Why Washed-Out Hair Color Is This Summer’s Best Lazy Beauty Statement

The fight against fading hair color is constant for those with dyed manes, but keeping your lengths in pristine condition can feel particularly Sisyphean in summer, when showers are more frequent and the sun’s bleaching power is strongest. Take it from this pink-haired editor, who has done everything short of encase her strands in UVA/UVB-proof plastic yet has watched them shift from cotton candy to sand to a colorless sort of straw nonetheless. It’s draining—quite literally—so, here, a contrarian view: Why not embrace washed-out hair as the easy summertime statement it is?
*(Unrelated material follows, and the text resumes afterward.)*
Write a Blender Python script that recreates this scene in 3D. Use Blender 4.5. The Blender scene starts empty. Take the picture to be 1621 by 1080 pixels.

At its best, the look recalls surfers and grunge kids, who allow the color to leach from their strands as a sign of rebellion—or because they simply couldn’t care less—and that hands-off approach suddenly feels right in the free-spirited months governed by the heat. Take Lucky Blue Smith, whose signature shade of platinum so often reflects those sun-bleached tones with a hint of salt-strewn texture. His sister Pyper America Smith recently let her hot pink lengths fade gradually into the prettiest rose-tinged blonde, while Mary Charteris took it one step further, dwindling all the way down to apricot. Watching my own lengths dim to a soft, gold-streaked peach, I grew to love those hazy colors that can’t quite be mixed by hand—that are best distressed slowly, beneath the beating sun—and perhaps best of all, require no upkeep.

In sum, a high-maintenance mane is so contrary to the essence of summer—why bother when the alternative looks so effortlessly cool? Washed-out hair, really don’t care.